Book 31 The Ballad of Bob Dylan

The Ballad of Bob Dylan Poetry Month Day 31 


I just saw Bob Dylan in concert for the sixth time.  I’m a big Dylan fan, I love the new music, I love the old music.  I can make excuses for the fact that his throat sounds like a bag of drowning cats, that he doesn’t move around the stage, or that he doesn’t really engage in any kind of stage talk.  Every now and then he’ll do a dance at the piano or guitar, but he’s very stationary.  Maybe it’s because I saw Leonard Cohen, who is older than Bob, and still prowls around the stage and uses his body to add emotion to his songs, but I finally didn’t like a Bob Dylan concert.  Downright hated it.


He’s playing the same songs over and over again, he’s got a new guitarist and he’s trying to break him in.  Makes sense, isn’t that Dylan I’d seen before, but necessity dictates certain things.  The set list consisted almost exclusively of material from “Time Out of Mind” on.  This included four songs from “Tempest” the four songs he picked were the four that lend themselves best to a concert setting, but he didn’t phase out many of the other songs.  I admire that he doesn’t want to be a greatest hits concert artist, but hearing “Spirit on the Water,” and “Summer Days” wasn’t really necessary this time out. 


The show was boring.


Except for an impressive version of “All Along the Watchtower” there was nothing to set this show apart in a positive light for me.

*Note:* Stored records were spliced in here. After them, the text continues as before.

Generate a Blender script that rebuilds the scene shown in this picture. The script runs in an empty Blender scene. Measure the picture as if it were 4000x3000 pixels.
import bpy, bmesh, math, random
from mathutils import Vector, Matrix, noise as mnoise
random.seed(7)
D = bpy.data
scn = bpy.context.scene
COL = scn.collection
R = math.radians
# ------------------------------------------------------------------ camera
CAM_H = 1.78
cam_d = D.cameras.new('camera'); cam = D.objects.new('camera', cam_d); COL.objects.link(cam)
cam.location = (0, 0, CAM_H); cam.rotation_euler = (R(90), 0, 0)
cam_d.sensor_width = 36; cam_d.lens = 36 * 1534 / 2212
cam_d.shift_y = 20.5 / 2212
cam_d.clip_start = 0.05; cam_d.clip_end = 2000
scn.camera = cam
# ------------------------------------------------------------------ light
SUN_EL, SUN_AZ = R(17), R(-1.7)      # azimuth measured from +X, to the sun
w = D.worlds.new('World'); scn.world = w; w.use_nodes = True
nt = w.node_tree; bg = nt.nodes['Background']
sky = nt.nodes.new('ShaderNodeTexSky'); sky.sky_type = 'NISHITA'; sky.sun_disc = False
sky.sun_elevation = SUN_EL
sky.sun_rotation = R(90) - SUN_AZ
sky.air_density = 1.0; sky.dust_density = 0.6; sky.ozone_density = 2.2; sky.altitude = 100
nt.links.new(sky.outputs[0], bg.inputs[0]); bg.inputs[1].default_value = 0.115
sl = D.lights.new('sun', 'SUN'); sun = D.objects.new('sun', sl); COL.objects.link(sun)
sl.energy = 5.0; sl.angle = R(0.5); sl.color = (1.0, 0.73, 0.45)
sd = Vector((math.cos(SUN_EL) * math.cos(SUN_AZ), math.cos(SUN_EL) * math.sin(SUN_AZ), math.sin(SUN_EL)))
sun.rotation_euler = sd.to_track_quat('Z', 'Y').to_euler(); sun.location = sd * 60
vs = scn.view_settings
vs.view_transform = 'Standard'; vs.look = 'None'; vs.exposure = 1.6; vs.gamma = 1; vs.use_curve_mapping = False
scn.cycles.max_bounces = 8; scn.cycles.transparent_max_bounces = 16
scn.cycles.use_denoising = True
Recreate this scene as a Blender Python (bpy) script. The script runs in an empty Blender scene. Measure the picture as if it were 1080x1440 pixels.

Epstein documents seeing Dylan four times.  He didn’t come right out and give a verdict on the 2009 show he saw, but our reviews run very similar in tone.  The other times he saw him were in the late nineties, just before “Time Out of Mind” came out, 1974 for The Band tour and 1963 for an acoustic show.  He documents the albums a little bit, and some of the history for the build up to the show.  He doesn’t give a very in depth look at Dylan as a whole, choosing to pick out a few events for details and then major synopsis of the other things.  To his credit, he doesn’t pick the usual stories to go over.  If you want a thorough retrospective on Dylan my favorite is Clinton Heylin’s Behind the Shades Revisted.


Epstein does a good job documenting the shows; the section on the Aberdeen show in particular was very interesting because he recounts stories of trying to get his son interested in Dylan, because the two of them were going to be going to the show together.  To do this he didn’t play anything from the sixties or seventies, he used “Infidels” and “Oh, Mercy.”  I think Oh, Mercy is one of the strongest Dylan albums, especially in the otherwise mediocre decades of the eighties, but the kid liked “Infidels” to each his own.  A story was told that Frank Zappa might have produced Infidels if he hadn’t insulted Dylan’s Christianity, which would have been an interesting album. 


There is little left to be said about the concerts of 63 and 74.  In 74 he was a force of nature, yelling at the top of his lungs, adversarial with his audience.  74 was the year that put the final nail in his marriage and led to Blood on the Tracks.  In 63 he was the focal point of a generation, he was an inspiration, even The Beatles changed the way they wrote music because of him.  He inspired people because he let them know that art was still in the world, and it could be created in the present.  For his part Dylan said that “Art, if there is any, is found in the bathrooms.” But those are just words from a man who likes to mess with reporters.  Wisely, Epstein simply talked about what it was like seeing Bob Dylan as a kid.  Epstein’s sister got lost in a crowd of autograph seekers, and in their panic looking for him they heard Bob Dylan say “I’ve got her.”  That was a nice story, and it’s not the kind I associate with the usual biographies of Dylan.  He’s like his music, mercurial. 


That’s a defensive statement.  He’s an asshole.  He sets up mirrors on the stage of his concert just to mess with people who are taking pictures, but I don’t care.  Even walking away from a concert that made me vehemently angry, I got to enjoy the fact that art was crafted, it wasn’t dead, it was still going, and I’ve felt more creative just knowing that Bob Dylan is in the world, I’ll see him a seventh, eighth, ninth, as many times as I can, because some day he won’t be in the world, but when he isn’t I’ll still be glad for what was left us.